Meet Lori Beiler

Lori Beiler, Greater Cincinnati Foundation’s Senior Grants Manager, was born in Fort Knox, Kentucky, and raised in Cincinnati. A graduate of McAuley High School and the University of Cincinnati (bachelor’s degree in marketing), she’s lived in various locations on the west and east sides of Cincinnati — most recently in Dent — and just moved downtown. Her daughter and two sons, all Cincinnati natives, are adults and live in Austin, Texas.

Share details of your personal and professional background that helped to guide your path to Greater Cincinnati Foundation (GCF).

After college, I traveled all over Ohio and Indiana selling high-end leotards for a year at the height of the Jane Fonda exercise era. That got old really fast. I had been volunteering with Special Olympics and found that it was something I wanted to do for a living and got a job at what is now Hamilton County Developmental Disabilities Services. I worked there with developmentally disabled adults for 10 years full time and enjoyed it a lot. When I had my son, I decided to stay home and substitute for the county occasionally.

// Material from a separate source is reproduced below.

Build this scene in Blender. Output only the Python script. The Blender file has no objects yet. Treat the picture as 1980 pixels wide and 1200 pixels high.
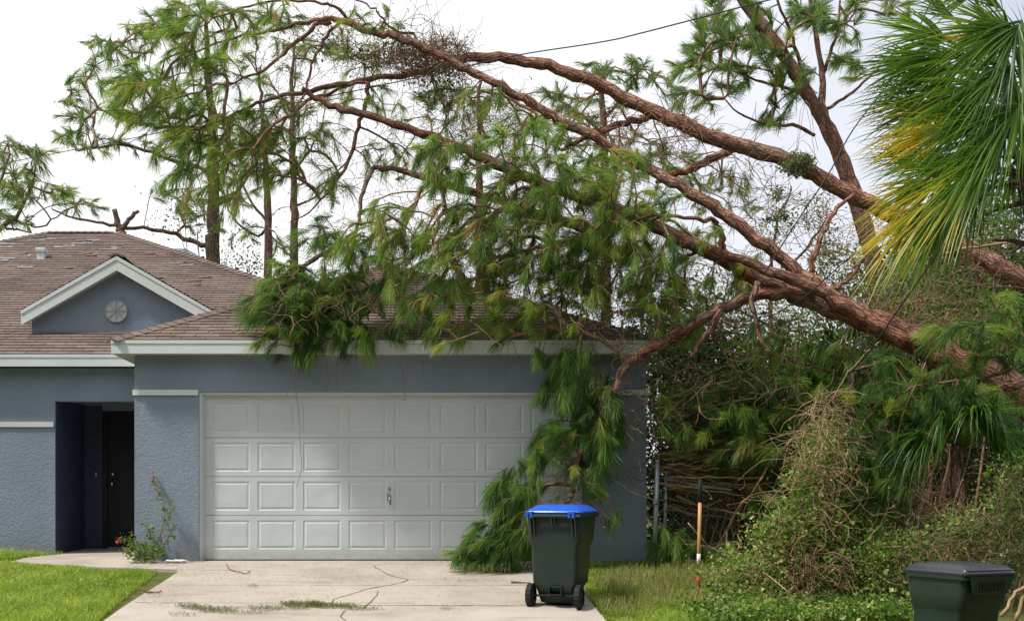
import bpy, math, random
import numpy as np
from mathutils import Vector
PI = math.pi
rng = np.random.default_rng(7)
random.seed(7)
S = bpy.context.scene
C = S.collection
# ------------------------------------------------------------------ camera
F, CX, CY, CZ = 2265.0, 780.0, 945.0, 0.92      # focal length in photo pixels, principal point, eye height above slab
cd = bpy.data.cameras.new('camera'); cam = bpy.data.objects.new('camera', cd); C.objects.link(cam)
cam.location = (0, 0, CZ); cam.rotation_euler = (PI/2, 0, 0)
cd.sensor_width = 36; cd.lens = 36*F/1980
cd.shift_x = (990-CX)/1980; cd.shift_y = (CY-600)/1980
cd.clip_start = .1; cd.clip_end = 3000
S.camera = cam
# ------------------------------------------------------------------ light
SD = Vector((-.50, -.24, .83)).normalized()      # towards the sun
W = bpy.data.worlds.new('World'); S.world = W; W.use_nodes = True
nt = W.node_tree; nt.nodes.clear()
def wn(t, **k):
    n = nt.nodes.new(t)
    for a, b in k.items(): setattr(n, a, b)
    return n
out = wn('ShaderNodeOutputWorld'); mix = wn('ShaderNodeMixShader')
b1 = wn('ShaderNodeBackground'); b2 = wn('ShaderNodeBackground')
sky = wn('ShaderNodeTexSky', sky_type='NISHITA', sun_disc=False)
sky.sun_elevation = math.asin(SD.z); sky.sun_rotation = math.atan2(SD.x, SD.y)
tc = wn('ShaderNodeTexCoord'); noi = wn('ShaderNodeTexNoise'); noi.inputs['Scale'].default_value = 1.6; noi.inputs['Detail'].default_value = 5
rp = wn('ShaderNodeValToRGB')
rp.color_ramp.elements[0].position = .22; rp.color_ramp.elements[0].color = (.62, .65, .76, 1)
rp.color_ramp.elements[1].position = .60; rp.color_ramp.elements[1].color = (1.05, 1.05, 1.05, 1)
mp = wn('ShaderNodeMapping'); mp.inputs['Location'].default_value = (.35, 0, .1)
L = nt.links.new
L(tc.outputs['Generated'], mp.inputs[0]); L(mp.outputs[0], noi.inputs['Vector'])
sx_ = wn('ShaderNodeSeparateXYZ'); L(tc.outputs['Generated'], sx_.inputs[0])
ma = wn('ShaderNodeMath', operation='MULTIPLY_ADD'); L(sx_.outputs[0], ma.inputs[0]); ma.inputs[1].default_value = -.55; L(noi.outputs['Fac'], ma.inputs[2]); L(ma.outputs[0], rp.inputs[0])
L(sky.outputs[0], b1.inputs[0]); b1.inputs[1].default_value = .10
L(rp.outputs[0], b2.inputs[0]); b2.inputs[1].default_value = 1.0
mix.inputs[0].default_value = .9
L(b1.outputs[0], mix.inputs[1]); L(b2.outputs[0], mix.inputs[2]); L(mix.outputs[0], out.inputs[0])
sl = bpy.data.lights.new('sun', 'SUN'); sun = bpy.data.objects.new('sun', sl); C.objects.link(sun)
sl.energy = 3.4; sl.angle = math.radians(7); sl.color = (1, .95, .87)
sun.rotation_euler = (-SD).to_track_quat('-Z', 'Y').to_euler(); sun.location = SD*60
S.view_settings.view_transform = 'Standard'; S.view_settings.look = 'None'
S.view_settings.exposure = .26; S.view_settings.gamma = 1
# ------------------------------------------------------------------ helpers
def P(px, py, Y): return np.array(((px-CX)*Y/F, Y, CZ+(CY-py)*Y/F))
def hz(y):                                       # ground height: flat at the house, falling to the street
    y = np.asarray(y, float)
    return np.where(y > 15, 0., np.where(y > 10.6, -.1*(15-y), np.where(y > 8.8, -.44-.12*(10.6-y), -.656)))
def GP(px, py):                                  # point on the ground under a photo pixel
    m = (py-CY)/F
    Y = CZ/m
    if Y < 15: Y = 2.42/(.1+m)
    return np.array(((px-CX)*Y/F, Y, float(hz(Y))))
ORG = {}
def props(o, label=None, cat=None, group=None, kind=None):
    if label: o['label'] = label
    if cat: o['category'] = cat
    if group: o['group'] = group
    if kind: o['kind'] = kind
    return o
def thing(name, loc, label, cat, group=None):
    o = bpy.data.objects.new(name, None); C.objects.link(o); o.location = loc
    o.empty_display_size = .2
    ORG[o.as_pointer()] = np.array(loc, float)
    return props(o, label, cat, group)
class MB:
    def __init__(s): s.V = []; s.Fs = []; s.T = []; s.U = []; s.n = 0; s.split = None
    def add(s, v, f, tint=.5, uv=None):
        v = np.asarray(v, float).reshape(-1, 3); f = np.asarray(f, int)
        s.V.append(v); s.Fs.append(f+s.n)
        s.T.append(np.broadcast_to(np.asarray(tint, float), (len(v),)).copy())
        s.U.append(np.zeros((len(v), 3)) if uv is None else np.asarray(uv, float).reshape(-1, 3))
        s.n += len(v)
    def mesh(s, name, org=(0, 0, 0), smooth=False):
        V = np.concatenate(s.V)-np.asarray(org, float); nf = sum(len(f) for f in s.Fs[:s.split]) if s.split is not None else 0
        me = bpy.data.meshes.new(name)
        loops = np.concatenate([f.ravel() for f in s.Fs])
        tot = np.concatenate([np.full(len(f), f.shape[1]) for f in s.Fs])
        start = np.concatenate(([0], np.cumsum(tot)[:-1]))
        me.vertices.add(len(V)); me.vertices.foreach_set('co', V.ravel())
        me.loops.add(len(loops)); me.loops.foreach_set('vertex_index', loops)
        me.polygons.add(len(tot)); me.polygons.foreach_set('loop_start', start); me.polygons.foreach_set('loop_total', tot)
        me.polygons.foreach_set('use_smooth', np.full(len(tot), smooth))
        if s.split is not None: me.polygons.foreach_set('material_index', (np.arange(len(tot)) >= nf).astype(int))
        a = me.attributes.new('tint', 'FLOAT', 'POINT'); a.data.foreach_set('value', np.concatenate(s.T))
        a = me.attributes.new('uvw', 'FLOAT_VECTOR', 'POINT'); a.data.foreach_set('vector', np.concatenate(s.U).ravel())
        me.update(calc_edges=True); me.validate()
        return me
    def build(s, name, mat, parent=None, smooth=False, **kw):
        V = np.concatenate(s.V)
        if parent is not None: org = ORG[parent.as_pointer()]
        else: org = np.array(((V[:, 0].min()+V[:, 0].max())/2, (V[:, 1].min()+V[:, 1].max())/2, V[:, 2].min()))
        me = s.mesh(name, org, smooth); me.materials.append(mat)
        o = bpy.data.objects.new(name, me); C.objects.link(o)
        if parent is not None: o.parent = parent
        else: o.location = org
        ORG[o.as_pointer()] = org
        return props(o, **kw)
    def box(s, a, b, tint=.5):
        x0, y0, z0 = a; x1, y1, z1 = b
        v = [(x0,y0,z0),(x1,y0,z0),(x1,y1,z0),(x0,y1,z0),(x0,y0,z1),(x1,y0,z1),(x1,y1,z1),(x0,y1,z1)]
        s.add(v, [(0,3,2,1),(4,5,6,7),(0,1,5,4),(1,2,6,5),(2,3,7,6),(3,0,4,7)], tint); return s
    def prism(s, poly, d, tint=.5):              # poly: list of 3D points, d: extrusion vector
        n = len(poly); p = np.array(poly, float); q = p+np.array(d, float)
        s.add(np.vstack((p, q)), [list(range(n))[::-1]], tint); k = s.n-2*n
        s.Fs.append(np.array([list(range(k+n, k+2*n))]))
        s.Fs.append(np.array([(k+i, k+(i+1) % n, k+n+(i+1) % n, k+n+i) for i in range(n)])); return s
    def tube(s, pts, rad, seg=6, tint=.5, cap=True, rough=0.):
        p = np.asarray(pts, float); n = len(p); r = np.broadcast_to(np.asarray(rad, float), (n,))
        d = np.gradient(p, axis=0); d /= np.linalg.norm(d, axis=1)[:, None]+1e-9
        u = np.cross(d[0], (0, 0, 1.)) if abs(d[0][2]) < .9 else np.cross(d[0], (1., 0, 0)); u /= np.linalg.norm(u)
        a = np.arange(seg)*2*PI/seg; ca, sa = np.cos(a)[:, None], np.sin(a)[:, None]
        V = np.empty((n, seg, 3))
        for i in range(n):
            u = u-d[i]*np.dot(u, d[i]); u /= np.linalg.norm(u)+1e-9
            w = np.cross(d[i], u)
            rr = r[i]*(1+rough*(rng.random((seg, 1))-.5))
            V[i] = p[i]+(u*ca+w*sa)*rr
        i = np.arange(n-1)[:, None]*seg; j = np.arange(seg)[None]; k = (j+1) % seg
        f = np.stack((i+j, i+k, i+seg+k, i+seg+j), -1).reshape(-1, 4)
        L_ = np.concatenate(([0], np.cumsum(np.linalg.norm(np.diff(p, axis=0), axis=1))))
        uv = np.zeros((n, seg, 3)); uv[:, :, 0] = L_[:, None]; uv[:, :, 1] = a[None]*r.max()
        base = s.n
        s.add(V.reshape(-1, 3), f, tint, uv.reshape(-1, 3))
        if cap:
            s.Fs.append(np.array([[base+q for q in range(seg)][::-1]])); s.Fs.append(np.array([[base+(n-1)*seg+q for q in range(seg)]]))
        return s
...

When my youngest began school full-time, I worked for the Oak Hills School District part-time in special education. I came to GCF when my kids were getting older and will celebrate my 16th year here next month.

What are your professional and community affiliations, and how do they inform your role at GCF?

I still volunteer with Special Olympics occasionally. When I was bringing up my children, it was really important to me to have them do volunteer work. They all volunteered with Special Olympics, because that was my favorite organization, but did many other things too. I taught them that’s what you do — you help people out. If there’s some type of volunteer opportunity, I’m always ready to jump in and do it. I’m that friend who will help you move, pick you up at the airport in the middle of the night or give you a shoulder to cry on. Now that I’m living downtown, I’m loving it — I walked down to Second Sunday on Main, and thought, “I can start volunteering for these kinds of things, because I’m right here in the neighborhood.”

Professionally, I participate in the PEAK Grantmaking organization, which includes grant managers from all the private and community foundations.

Who or what is your inspiration, and in what ways has that driven your passion for GCF’s mission?

My inspiration is my kids — and all kids in general. I’m a big proponent of education and making sure that all kids are given every opportunity. A few years ago I tutored at one of the Cincinnati Public Schools once a week. I would have a student for two or three weeks and then they’d be gone because the family had to move. It was so sad — I would just be starting to make a connection with them.  I realized how hard it was on these children – socially, educationally and emotionally.  Finding ways to stop this is so important to our community.

Most of my life I’ve been involved with some sort of education.  Having an education is such a step up for everyone. I want equity for all people, but for kids especially. Giving kids opportunities when they are young enables them to grow into strong, loving, productive adults.

What are three things about you that most people don’t know?

  • I am on a dance team, Dance Flash Fusion, and the money that we raise we give to charity. We had a booth at Taste of Cincinnati and raised $2,400, which we’re using to send little girls to dance classes they otherwise couldn’t afford. Watch for us in all the parades and different events in the area.
  • I’ve traveled extensively in the United States. The only state I haven’t been to is Alaska, so that’s definitely on my bucket list.
    I’m passionate about art. I’ll take any class I can find. I love to do mosaics, draw, pottery and refinish and repurpose things.
  • When I was a stay-at-home mom I made cornhole games and sold those, and I did a lot of woodworking for crafts shows. My kids are all artistic, and I say that they get that from me.My dad made me take art classes as a kid and I hated them because they were at 8 a.m. on Saturdays, but now I appreciate that because it helps shape me into the person I am today.  I’m so excited about BLINK being here again this year— I helped install last time in Washington Park, with disks that lit up when you stepped on them. That’s definitely something I’m going to do again, because it was so much fun. I also got to work with the kids on an Artworks mural for a day, which was my favorite GCF hands-on event.

What do you like most about working at GCF?

I really enjoy working with the donors, helping them facilitate grants to all the nonprofits that are near and dear to their hearts. I might just play a small part in their charitable giving but I’m grateful that I can help. I’ve developed so many relationships and friendships with the donors over my 16 years. I always try to develop personal connections with people. I think that’s what makes relationships work. I’ve also loved learning about all the nonprofits in Cincinnati — there’s so much going on and you just become so much more involved with your community by being a part of GCF.